Retired Marine Corps Gen. James L. Jones, Jr., a former Supreme Allied Commander Europe and executive chairman emeritus of the Atlantic Council said at the Atlantic Council Distinguished Leadership Awards Dinner on April 30, that NATO was being recognized “for the Alliance’s role in assuring peace, stability, and security in Europe and North America for the last seventy years.”
The award was accepted by NATO Deputy Secretary Rose Gottemoeller, who was joined onstage by representatives of NATO’s former and current leadership and fourteen ambassadors from NATO member states. Three other former Supreme Allied Commanders were also in attendance alongside Jones: General Stéphane Abrial, General Wesley Clark, and General Joseph W. Ralston.
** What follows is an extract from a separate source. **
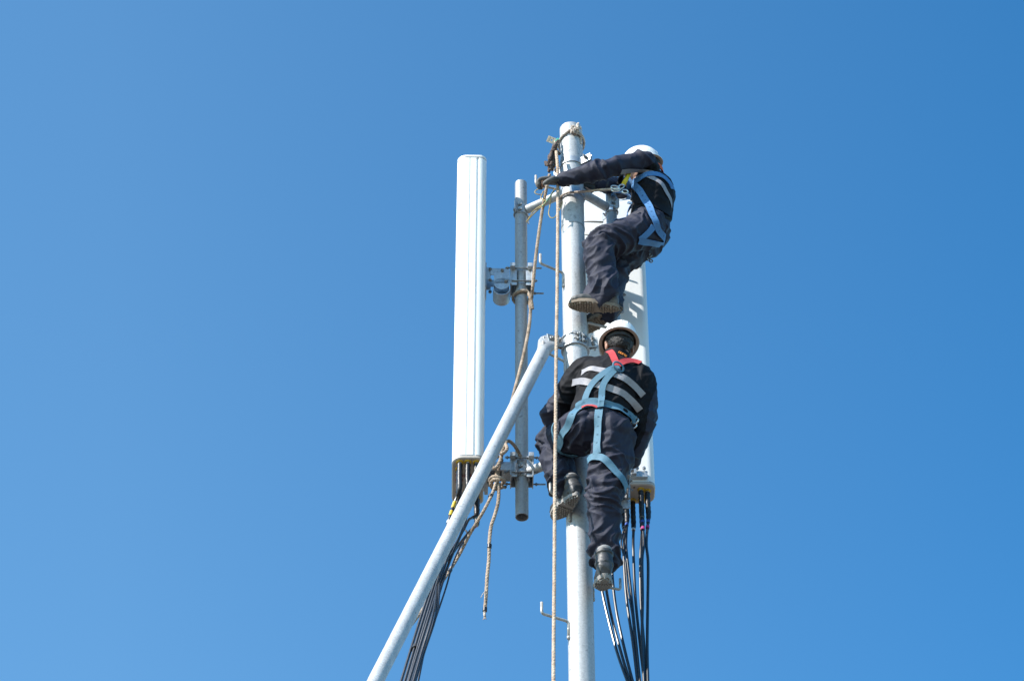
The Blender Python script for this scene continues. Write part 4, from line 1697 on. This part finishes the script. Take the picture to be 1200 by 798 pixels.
def person(J, cfg):
    """J: joints, cfg: look"""
    root = thing('person', cfg['label'], 'person', J['pelvis'] - V((0, 0, 0.0)), 'workers climbing the mast')
    for s in 'LR':
        seglen(cfg['n'] + ' arm ' + s, J['sh' + s], J['el' + s], J['wr' + s])
        seglen(cfg['n'] + ' leg ' + s, J['hip' + s], J['kn' + s], J['an' + s])
    seglen(cfg['n'] + ' torso', J['pelvis'], J['chest'], J['neck'], J['head'])
    side_t = (J['shR'] - J['shL']).normalized()
    side_p = (J['hipR'] - J['hipL']).normalized()
    axis = (J['neck'] - J['pelvis']).normalized()
    # ---- body: one continuous mesh from skull to ankles
    bm = NB()
    make_head(bm, J['head'], cfg['face'], cfg['headup'], 0.97)
    tube(bm, cr([J['head'] - V(cfg['headup']).normalized() * 0.05 - V(cfg['face']).normalized() * 0.015, J['neck'], J['neck'].lerp(J['chest'], 0.3)], 0.02), 0.056, 16)
    fw = side_t.cross(axis) * -1
    loft(bm, [(J['neck'].lerp(J['chest'], 0.05), side_t * 0.06, fw * 0.06), (J['neck'].lerp(J['chest'], 0.35), side_t * 0.14, fw * 0.085), (J['chest'], side_t * 0.14, fw * 0.10),
              (J['chest'].lerp(J['pelvis'], 0.6), side_p * 0.125, fw * 0.09), (J['pelvis'], side_p * 0.14, fw * 0.10), (J['pelvis'] - axis * 0.07, side_p * 0.09, fw * 0.07)])
    for s in 'LR':
        limb(bm, [J['neck'].lerp(J['chest'], 0.2), J['sh' + s], J['el' + s], J['wr' + s]], [0.05, 0.045, 0.036, 0.026])
        limb(bm, [J['pelvis'], J['hip' + s], J['kn' + s], J['an' + s]], [0.08, 0.075, 0.05, 0.034])
        hd_ = cfg['hand' + s]
        make_hand(bm, J['wr' + s], hd_[0], hd_[1], hd_[2], hd_[3], 0.92, 0.85)
    me = remesh(bm, 0.0038, 1)
    body = link_mesh('body', me, M['skin'], root)
    # eyes
    B = basis(cfg['face'], cfg['headup'])
    for sg in (-1, 1):
        bm = NB()
        sphere(bm, J['head'] + B @ V((0.030 * sg, 0.072, 0.004)), 0.0125, 2)
        e_ = obj('eye', bm, M['eye'], body)
        bm = NB()
        sphere(bm, J['head'] + B @ V((0.030 * sg, 0.0815, 0.003)), 0.0058, 2)
        obj('iris', bm, M['hair'], e_)
    # hair under the helmet
    bm = NB()
    sphere(bm, J['head'] + B @ V((0, -0.022, 0.030)), 1, 3, (0.080, 0.092, 0.088), B)
    sphere(bm, J['head'] + B @ V((0, -0.060, -0.012)), 1, 3, (0.058, 0.045, 0.058), B)
    for sg in (-1, 1):
        sphere(bm, J['head'] + B @ V((0.066 * sg, 0.015, 0.012)), 1, 2, (0.012, 0.022, 0.030), B)
    me = remesh(bm, 0.004, 2)
    for v in me.vertices:
        v.co += V(noise.noise_vector(v.co * 120)) * 0.0035
    link_mesh('hair', me, M['hair'], root)
    # ---- jacket
    bm = NB()
    loft(bm, [(J['neck'] + axis * 0.012, side_t * 0.060, fw * 0.060), (J['neck'].lerp(J['chest'], 0.06), side_t * 0.080, fw * 0.075), (J['neck'].lerp(J['chest'], 0.22), side_t * 0.15, fw * 0.105), (J['neck'].lerp(J['chest'], 0.5), side_t * 0.195, fw * 0.128),
              (J['chest'], side_t * 0.190, fw * 0.140), (J['chest'].lerp(J['pelvis'], 0.5), side_t.lerp(side_p, 0.6).normalized() * 0.175, fw * 0.135),
              (J['chest'].lerp(J['pelvis'], 0.92), side_p * 0.176, fw * 0.142), (J['pelvis'] - axis * cfg.get('hem', 0.0), side_p * 0.178, fw * 0.142)], 32)
    ar = cfg.get('arm_r', (0.078, 0.072, 0.060, 0.052))
    for s in 'LR':
        sleeve_end = J['wr' + s] + (J['wr' + s] - J['el' + s]).normalized() * cfg.get('cuff', 0.0)
        limb(bm, [J['neck'].lerp(J['chest'], 0.25).lerp(J['sh' + s], 0.3), J['sh' + s], J['sh' + s].lerp(J['el' + s], 0.5), J['el' + s], sleeve_end], [cfg.get('neck_r', 0.085), ar[0], ar[1], ar[2], ar[3]])
    me = remesh(bm, 0.0055, 3)
    segs = [(J['neck'], J['pelvis'])]
    for s in 'LR':
        segs += [(J['sh' + s], J['el' + s]), (J['el' + s], J['wr' + s])]
    jts = [(J['elL'], 1.5), (J['elR'], 1.5), (J['shL'], 1.1), (J['shR'], 1.1)]
    fold(me, segs, cfg.get('jamp', 0.011), cfg['seed'], jts)

    def which(p):
        d0 = None
        for i, (a, b) in enumerate(segs):
            ab = b - a
            t = max(0.0, min(1.0, (p - a).dot(ab) / ab.length_squared))
            d = (p - (a + ab * t)).length - (cfg.get('yoke', 0.13) if i == 0 else 0.0)
            if d0 is None or d < d0[0]:
                d0 = (d, i)
        return 1 if d0[1] == 0 else 0
    jk = link_mesh('jacket', me, [M['cloth'], M['cloth_b']], root)
    me.update()
    for f in me.polygons:
        f.material_index = which(f.center + root.location)
    # collar
    bm = NB()
    hu = V(cfg['headup']).normalized()
    ca = J['neck'].lerp(J['chest'], 0.03)
    tube(bm, [ca, ca + (axis + hu).normalized() * 0.06], [0.078, 0.070], 28, False)
    tube(bm, [ca, ca + (axis + hu).normalized() * 0.06], [0.071, 0.063], 28, False)
    me = remesh(bm, 0.006, 2) if False else None
    if me is None:
        mm = bpy.data.meshes.new('collar')
        bmesh.ops.recalc_face_normals(bm, faces=bm.faces)
        bm.to_mesh(mm); bm.free()
        for v in mm.vertices:
            v.co += V(noise.noise_vector(v.co * 14)) * 0.008
        link_mesh('collar', mm, cfg['collar'], root)
    # ---- trousers
    bm = NB()
    loft(bm, [(J['pelvis'] + axis * 0.10, side_p * 0.160, fw * 0.125), (J['pelvis'] + axis * 0.03, side_p * 0.170, fw * 0.138), (J['pelvis'] - axis * 0.05, side_p * 0.165, fw * 0.135), (J['pelvis'] - axis * 0.10, side_p * 0.10, fw * 0.09)], 28)
    lr_ = cfg.get('leg_r', (0.118, 0.100, 0.086, 0.082, 0.082))
    for s in 'LR':
        hem_end = J['an' + s] + (J['an' + s] - J['kn' + s]).normalized() * cfg.get('leghem', 0.0)
        limb(bm, [J['pelvis'].lerp(J['hip' + s], 0.5), J['hip' + s], J['hip' + s].lerp(J['kn' + s], 0.55), J['kn' + s], J['kn' + s].lerp(hem_end, 0.5), hem_end], [0.11] + list(lr_))
        b0 = J['hip' + s] + cfg['butt'] * 0.035
        sphere(bm, b0, cfg.get('butt_r', 0.112), 3)
    me = remesh(bm, 0.0055, 3)
    segs2 = [(J['pelvis'] + axis * 0.1, J['pelvis'] - axis * 0.05)]
    for s in 'LR':
        segs2 += [(J['hip' + s], J['kn' + s]), (J['kn' + s], J['an' + s])]
    fold(me, segs2, cfg.get('tamp', 0.013), cfg['seed'] + 5, [(J['knL'], 1.6), (J['knR'], 1.6), (J['anL'], 1.5), (J['anR'], 1.5), (J['hipL'], 1.0), (J['hipR'], 1.0)], 0.16)
    tr_ = link_mesh('trousers', me, M['cloth'], root)
    # ---- gloves
    for s in 'LR':
        g_ = cfg['glove' + s]
        if g_:
            hd_ = cfg['hand' + s]
            bm = NB()
            make_hand(bm, J['wr' + s], hd_[0], hd_[1], hd_[2], hd_[3], 1.08, 1.22)
            tube(bm, [J['wr' + s] - V(hd_[0]).normalized() * 0.045, J['wr' + s] + V(hd_[0]).normalized() * 0.02], [0.037, 0.034], 16)
            me = remesh(bm, 0.0035, 1)
            link_mesh('glove', me, M[g_], root)
    return root, body, jk, tr_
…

Gottemoeller said she accepted the award “on behalf of men and women—all around the world and down the decades—who have helped make NATO what it is today.”
“What we are celebrating here tonight,” she said, are “the benefits that seventy years of unprecedented freedom and peace have brought to all of our countries [and] people.” Gottemoeller highlighted the shared history of NATO and the Atlantic Council, which were “offspring of the same visionary founders.” One of those founders, former US secretary of state Dean Acheson, Gottemoeller explained, signed NATO’s founding treaty seventy years ago with a “hope that new strength and courage would come to all peoples of the word who seek freedom and peace.”
NATO Secretary Jens Stoltenberg also provided brief video remarks, arguing that “NATO is the most successful alliance in history because through the decades we have kept our commitment to protect and defend one another and because we have adapted as the world around us changes.”
Although NATO European allies have been harshly criticized by US President Donald J. Trump over the last two years for not spending enough on their own defense, Stoltenberg maintained that “NATO is good for Europe and it is good for the United States…Together Europe and North America are greater than the sum of their parts.” On April 3, Stoltenberg highlighted the value of the transatlantic alliance during an address to the US Congress, which was widely praised by members of both political parties.
Stoltenberg told the audience in Washington on April 30 that “with your help, with increased investment, and strong political will, NATO will ensure our freedom and security for many more years to come.”
Gottemoeller hoped that “like those visionary leaders who came before us, may we always have the strength and courage to stand firm for freedom and peace.”